Quite apart from the immorality of limiting freedom, state intervention in the market doesn’t even help in achieving the desired goals — unless one of those goals is to, say, increase unemployment — as the utterly predictable and indeed much-predicted effect of the introduction of a minimum wage last year has shown, as another article in the SCMP testifies:

Higher pay ‘bad news for disabled’
Minimum-wage law has left workers with disabilities unable to compete, the results of a survey suggest. It shows that nearly a quarter of them have lost jobs

Almost a quarter of workers with mental or physical disabilities have lost their jobs since the introduction of the minimum-wage law last May, according to a survey.

In the same period, new jobs for mentally and physically handicapped people have dropped by around 20 per cent, the study by the department of social work at Chinese University has found.

“The reasons are unclear, but in reality, the negative employment effect is a fact. The government needs to be concerned about the issue,” said Wong Hung, the leading researcher on the study and an assistant professor in the department.

He said that the government must introduce laws requiring employers to hire those with disabilities, as this was normal practice in developed economies.

Wong called on the government to increase the minimum wage level based on inflationary factors in the past two years, adding that HK$35 an hour would barely meet today’s needs.

The Chinese University study was sponsored by the Central Policy Unit of the Hong Kong government.

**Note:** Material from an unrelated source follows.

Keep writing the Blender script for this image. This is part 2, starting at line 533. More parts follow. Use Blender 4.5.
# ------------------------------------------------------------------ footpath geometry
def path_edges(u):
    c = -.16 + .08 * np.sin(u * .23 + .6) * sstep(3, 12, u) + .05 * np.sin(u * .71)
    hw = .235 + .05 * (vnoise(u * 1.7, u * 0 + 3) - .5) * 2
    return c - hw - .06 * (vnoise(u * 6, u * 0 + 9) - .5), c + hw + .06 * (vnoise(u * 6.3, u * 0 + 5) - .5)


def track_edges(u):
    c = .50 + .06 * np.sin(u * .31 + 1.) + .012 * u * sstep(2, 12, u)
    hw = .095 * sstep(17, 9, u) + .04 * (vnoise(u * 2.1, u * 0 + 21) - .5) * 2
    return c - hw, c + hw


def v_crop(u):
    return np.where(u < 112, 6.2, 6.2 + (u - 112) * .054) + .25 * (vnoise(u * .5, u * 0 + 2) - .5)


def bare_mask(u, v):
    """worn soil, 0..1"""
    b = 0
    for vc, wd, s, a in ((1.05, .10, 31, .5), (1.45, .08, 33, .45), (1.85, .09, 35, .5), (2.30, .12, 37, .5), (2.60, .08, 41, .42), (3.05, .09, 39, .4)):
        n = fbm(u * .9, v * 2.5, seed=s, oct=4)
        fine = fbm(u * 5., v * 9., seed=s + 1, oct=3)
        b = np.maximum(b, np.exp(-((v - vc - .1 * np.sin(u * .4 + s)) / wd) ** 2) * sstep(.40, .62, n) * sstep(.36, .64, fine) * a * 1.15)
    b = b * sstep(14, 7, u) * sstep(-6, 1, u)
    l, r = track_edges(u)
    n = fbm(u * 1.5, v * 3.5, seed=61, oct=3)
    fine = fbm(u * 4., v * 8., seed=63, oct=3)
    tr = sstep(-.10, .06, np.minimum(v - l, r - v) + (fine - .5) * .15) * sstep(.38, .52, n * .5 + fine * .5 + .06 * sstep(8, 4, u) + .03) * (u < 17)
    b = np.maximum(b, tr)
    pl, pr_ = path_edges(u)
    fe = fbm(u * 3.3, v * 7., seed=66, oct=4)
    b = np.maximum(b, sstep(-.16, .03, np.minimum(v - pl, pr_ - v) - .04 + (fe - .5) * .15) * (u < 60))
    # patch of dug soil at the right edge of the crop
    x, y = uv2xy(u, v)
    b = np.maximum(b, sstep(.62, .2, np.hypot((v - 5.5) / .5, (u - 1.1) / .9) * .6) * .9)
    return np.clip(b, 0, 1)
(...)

So much brilliance there! The minimum wage law prices disabled people out of the job market, so that they can’t learn useful skills; the researcher can’t understand why, even though any undergraduate economist could tell him the reason; Mr/Ms. Wong then demands that employers be forced to accept the higher price by law, just because it’s “normal” amongst other “developed” economies, no matter that their economies are dying; Mr/Ms. Wong then proposes an increase in the minimum wage despite the findings (not to mention that public advocacy is not part of their job description); and then it turns out that the Hong Kong government is paying for all this! It’s too good to stand.

The oh-so-“normal developed economy” bureaucratic organisation that is the Hong Kong Minimum Wage Commission wants to hear your views on what the new minimum wage should be! But don’t worry, they’re experts and scientific and stuff and you’re not, especially if you’re a business owner or hard-working individual who just wants to negotiate your wage freely, so ultimately you’re just going to accept whatever they decide is the right level. Capiche?

(But at least Hong Kong is still a world leader in that most delectable way to annoy big and powerful and tax-hungry countries: company incorporation).